Su lectura también la crea. El libro

casi trescientas páginas de lectura muy cómoda no se abandona más que por obligación y este es uno de los méritos habituales de su autor, reconocido hasta por el suplemento de libros del New York Times: "APR sabe cómo retener al lector a cada vuelta de página". Una vez lo has empezado, no puedes dejarlo. De las calles de Salamanca, cuartel general de Franco, a la bombardeada Alicante con las luces apagadas; de las oficinas siniestras de los servicios de inteligencia franquista a las siniestras chekas comunistas en Levante; de las conspiraciones políticas a las rivalidades de poder al comienzo de la guerra; del miedo y la frivolidad en tiempos difíciles al erotismo como lenguaje de la verdad, no puede uno levantarse de su butaca de lectura.
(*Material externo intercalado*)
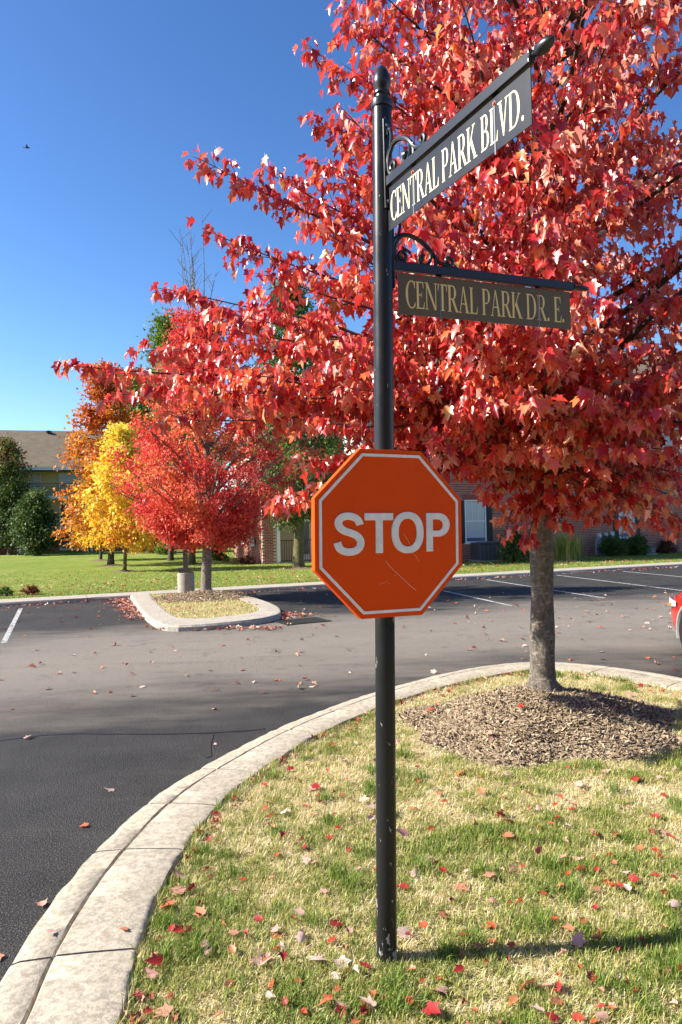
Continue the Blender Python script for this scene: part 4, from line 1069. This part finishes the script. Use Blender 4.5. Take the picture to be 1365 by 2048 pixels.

Lee una novela y ve una película al mismo tiempo, cosa imposible de hacer y que Falcó logra. Que el pretexto sea una misión para liberar a José Antonio Primo de Rivera de la cárcel y evitar su fusilamiento, es lo de menos. O como diría Hitchcock: un simple McGuffin. Todos sabemos que de su destino no pudo salvarlo nadie. O no se quiso.

Cuando uno acaba el libro tiene la impresión de que el personaje de Lorenzo Falcó nace o es pariente muy cercano de aquel Max Costa que protagoniza El tango de la guardia vieja. Ambos poseen mentalidad de jugadores de ajedrez, ambos disfrutan de las buenas cosas de la vida, sólo que en Falcó las figuras del tablero son las personas que se cruzan en su vida, como suele ocurrir entre los supervivientes de una guerra civil. Entre los más canallas, quiero decir. Por mi parte quizá algún día escriba un relato sobre alguien que busca las cuartillas perdidas de Salamanca, Cuartel General. Metaliteratura, mariposas y agujas en la vitrina. Porque la verdadera Salamanca, Cuartel General ya está en las páginas del Falcó de Pérez-Reverte y en las aventuras que ha de continuar protagonizando su nuevo personaje. Los que hemos leído esta primera de un tirón, quedamos a la espera. Que no sea larga.